Having heard Alina Pogostkina as soloist, it is harder than ever to understand such a view of this concert favourite. It would be unwise to use the word 'effortless' to describe a concerto performance, but it was clear that joy, rather than struggle, was what Pogostkina projected. She seemed to be greatly enjoying the contribution of the orchestra and often turned to watch them during tutti passages. A natural performer, she also inclined towards towards those soloists in the orchestra involved in musical exchanges. The finest such moments occurred in the central Canzonetta. Pogostkina's timing in this movement was wonderfully free and the orchestra were with her all the way – most notably Alec Frank-Gemmel (horn), Maximiliano Martín (clarinet) and Fiona Paterson (flute).
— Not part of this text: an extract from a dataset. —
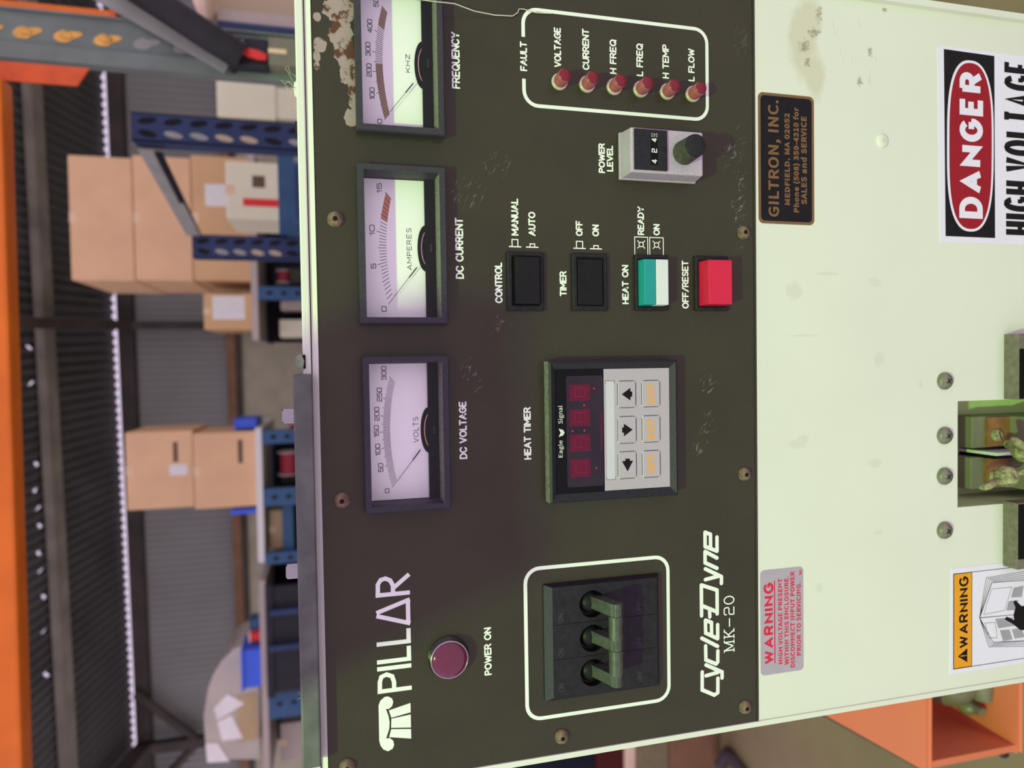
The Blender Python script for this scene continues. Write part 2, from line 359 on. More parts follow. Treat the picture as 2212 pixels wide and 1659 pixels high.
# ---------------------------------------------------------------- single-stroke lettering
def arc(cx, cy, rx, ry, a0, a1, n=10): return [(cx + rx * math.cos(math.radians(a0 + (a1 - a0) * i / n)), cy + ry * math.sin(math.radians(a0 + (a1 - a0) * i / n))) for i in range(n + 1)]
def rr(w, h0, h1, r=.2):
    return arc(w - r, h1 - r, r, r, 0, 90, 3) + arc(r, h1 - r, r, r, 90, 180, 3) + arc(r, h0 + r, r, r, 180, 270, 3) + arc(w - r, h0 + r, r, r, 270, 360, 3) + [(w, h1 - r)]
GL = {'A': (.78, [[(0, 0), (.39, 1), (.78, 0)], [(.14, .33), (.64, .33)]]), 'C': (.74, [arc(.4, .5, .4, .5, 38, 322, 16)]),
 'D': (.72, [[(0, 0), (0, 1), (.3, 1)] + arc(.3, .5, .42, .5, 90, -90, 12) + [(0, 0)]]), 'E': (.6, [[(.6, 0), (0, 0), (0, 1), (.6, 1)], [(0, .52), (.5, .52)]]),
 'F': (.58, [[(0, 0), (0, 1), (.58, 1)], [(0, .52), (.48, .52)]]), 'G': (.76, [arc(.4, .5, .4, .5, 40, 345, 16), [(.79, .28), (.79, .5)], [(.45, .5), (.79, .5)]]),
 'H': (.66, [[(0, 0), (0, 1)], [(.66, 0), (.66, 1)], [(0, .5), (.66, .5)]]), 'I': (.02, [[(0, 0), (0, 1)]]), 'K': (.66, [[(0, 0), (0, 1)], [(.62, 1), (0, .4)], [(.2, .58), (.66, 0)]]),
 'L': (.56, [[(0, 1), (0, 0), (.56, 0)]]), 'M': (.84, [[(0, 0), (0, 1), (.42, .3), (.84, 1), (.84, 0)]]), 'N': (.68, [[(0, 0), (0, 1), (.68, 0), (.68, 1)]]),
 'O': (.82, [arc(.41, .5, .41, .5, 0, 360, 20)]), 'P': (.62, [[(0, 0), (0, 1)], [(0, 1), (.36, 1)] + arc(.36, .74, .26, .26, 90, -90, 8) + [(0, .48)]]),
 'Q': (.82, [arc(.41, .5, .41, .5, 0, 360, 20), [(.5, .25), (.82, -.05)]]), 'R': (.66, [[(0, 0), (0, 1)], [(0, 1), (.36, 1)] + arc(.36, .74, .26, .26, 90, -90, 8) + [(0, .48)], [(.34, .48), (.66, 0)]]),
 'S': (.64, [arc(.33, .75, .29, .25, 30, 265, 10) + arc(.33, .25, .31, .25, 85, -150, 10)]), 'T': (.66, [[(0, 1), (.66, 1)], [(.33, 1), (.33, 0)]]),
 'U': (.68, [[(0, 1), (0, .34)] + arc(.34, .34, .34, .34, 180, 360, 10) + [(.68, 1)]]), 'V': (.74, [[(0, 1), (.37, 0), (.74, 1)]]),
 'W': (.98, [[(0, 1), (.24, 0), (.49, .8), (.74, 0), (.98, 1)]]), 'Y': (.72, [[(0, 1), (.36, .48), (.72, 1)], [(.36, .48), (.36, 0)]]), 'Z': (.66, [[(0, 1), (.66, 1), (0, 0), (.66, 0)]]),
 '/': (.55, [[(0, -.05), (.55, 1.05)]]), '-': (.5, [[(0, .5), (.5, .5)]]),
 '0': (.82, [rr(.82, 0, 1)]), '1': (.3, [[(0, .78), (.26, 1), (.26, 0)]]), '2': (.8, [[(0, .78)] + arc(.2, .8, .2, .2, 180, 90, 3) + arc(.6, .8, .2, .2, 90, 0, 3) + arc(.6, .62, .2, .12, 0, -90, 3) + arc(.2, .3, .2, .2, 90, 180, 3) + [(0, 0), (.8, 0)]]),
 '3': (.8, [[(0, .8)] + arc(.2, .8, .2, .2, 180, 90, 3) + arc(.6, .8, .2, .2, 90, 0, 3) + arc(.58, .69, .2, .16, 0, -90, 3) + [(.25, .53)], [(.55, .53)] + arc(.6, .33, .2, .2, 90, 0, 3) + arc(.6, .2, .2, .2, 0, -90, 3) + arc(.2, .2, .2, .2, 270, 180, 3)]),
 '4': (.78, [[(.58, 0), (.58, 1), (0, .3), (.78, .3)]]), '5': (.8, [[(.76, 1), (.06, 1), (0, .55), (.6, .6)] + arc(.6, .4, .2, .2, 90, 0, 3) + arc(.6, .2, .2, .2, 0, -90, 3) + arc(.2, .2, .2, .2, 270, 190, 3)])}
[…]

Ticciati was especially impressive in this movement, demonstrating that the art of musical direction is, on occasion, as much about following as leading. The joyousness of the Finale, which belies the great difficulties the composer experienced at the time, was wonderfully communicated. Having got off to an early start with applause at the end of the first movement (and who can blame them, as it sounds more final than the Finale), the audience delighted in applause at the end of the piece. This performance came across really well. My neighbour in the auditorium, a critic from one of Scotland's tangible outlets, told me it was the best performance of this work he'd heard. It was the first live performance I'd experienced but it was easy to believe him.

On first impression, Shostakovich's Symphony no. 14 seems more of a song cycle than a symphony, setting eleven poems for soprano and bass. Drawing on Lorca, Apollinaire, Küchelbecker and Rilke, its topic is death. However, Shostakovich's artistic intention was an affirmation of life, to be achieved through these meditations on how death has nothing to offer. He hoped that people would embrace life and live well. The original performance (and many recordings) feature Russian translations of the poems. The SCO's version favoured the original Spanish, German and French, all very ably handled by Anja Kampe and Willard White. The declamatory vocal style, moving mainly in small steps, resulted in some very expressive moments when larger intervals were employed, and both singers really made the most of this.

The predominance of voices was not the only unusual feature in this work. The scoring for strings and percussion meant that Shostakovich had to resort to some colourful ideas to expand the palate. The one which most caught my ear was when paired string players divided between pizzicato and col legno.

More than anything, I was struck by the unusual musical language of the piece. Many passages would have kept a 'blind listener' guessing for quite a while. There were, of course, traces of Shostakovich's trademark irony, notably in Apollinaire's 'On Watch'.The composer's loveable darkness characterised Rilke's 'The Death of a Poet'. Vibraphone supported by softly sustained strings lent eeriness to Anja Kampe's rendition of this setting.

The previously trigger-happy audience stayed their hand as conductor's baton and musicians' bows were held in suspended animation. Even when this tableau dissolved, it was communicated, through Ticciati's body language, that the silence framing the music was still in place. A slight relaxing of the shoulders was enough for the audience to unleash their thanks for a gripping performance.